Sri Lanka says 39 rebels, 6 troops killed in clashes
Source: Reuters
By Ranga Sirilal COLOMBO, Dec 3 (Reuters) - Thirty-nine Tamil Tiger rebels and six soldiers were killed in fighting in Sri Lanka's north on Monday, the military said. Dozens more combatants were wounded in the fighting in the northwestern district of Mannar and northern Jaffna peninsula, where a renewed civil war is now focused amid near-daily air raids, bombings and land and sea battles. The fighting came two days after the military said they had attacked a line of Tamil Tiger rebel bunkers in South of Adampan, in Mannar. "The LTTE attacked the troops at positions we captured last Saturday in South of Adampan," said Military Spokesman Brigadier Udaya Nanayakkara. "We have successfully repulsed the attack and retaliated," he said, adding that intercepted communications confirmed 35 rebels were killed. Nanayakkara also said six soldiers died and 20 were injured in the fighting and said the military was holding the captured bunker line.

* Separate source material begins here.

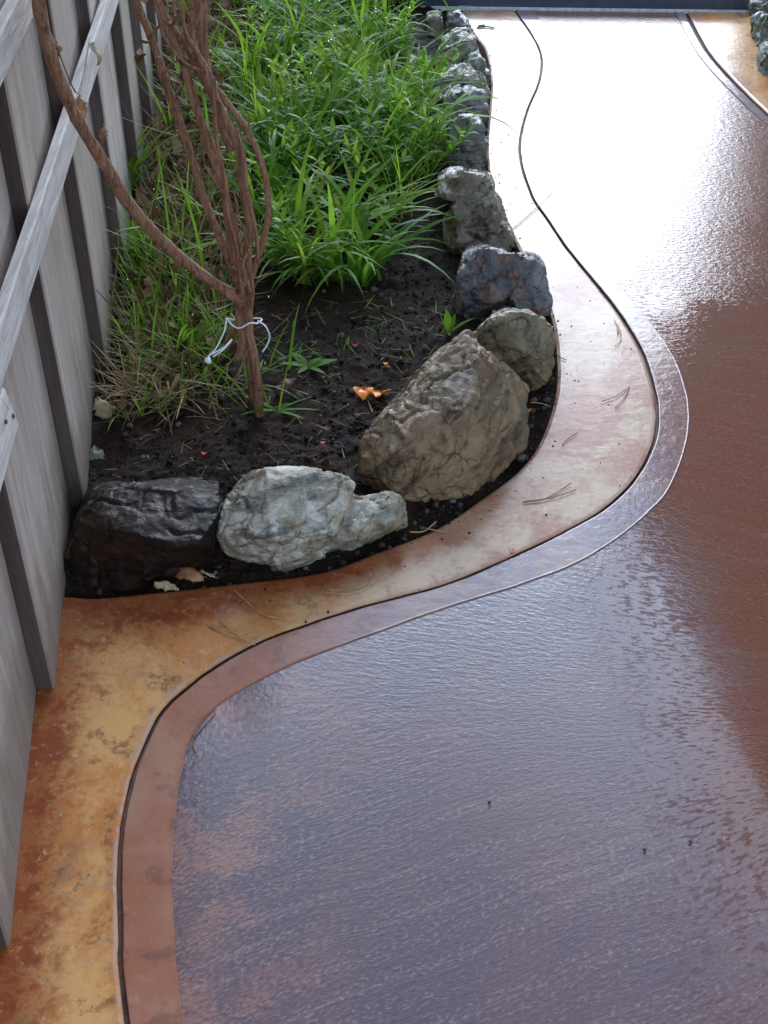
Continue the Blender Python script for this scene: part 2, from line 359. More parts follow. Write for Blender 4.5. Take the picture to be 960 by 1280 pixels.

The military also said a small bomb was defused in Colombo, near the official residence of the Air Force commander. Four rebel fighters were killed in a separate clash in Muhamalai, which sits on a heavily-defended "border" that separates government from rebel-held territory in the far northern Jaffna peninsula, the military said. The Tigers, who are seeking to carve out an independent state in north and east Sri Lanka, were not immediately available for comment on the fighting. There were no independent accounts of how many people were killed or what had happened. Analysts say both sides tend to overstate enemy losses and play down their own. The military said a further 64 Tigers and six soldier were killed in clashes in Jaffna the northern districts of Vavuniya and Mannar at the weekend. Sri Lanka's army has vowed to wipe out the Tigers militarily, and is seeking to drive the rebels out of Mannar after evicting them earlier this year from vast swathes of jungle terrain they controlled in the east. More than 5,000 people have been killed in fighting between the military and the Liberation Tigers of Tamil Eelam (LTTE) fighters since early 2006 alone, taking the death toll since the war erupted in 1983 to around 70,000. Military analysts say there is no clear winner on the horizon, and fear the war could grind on for years.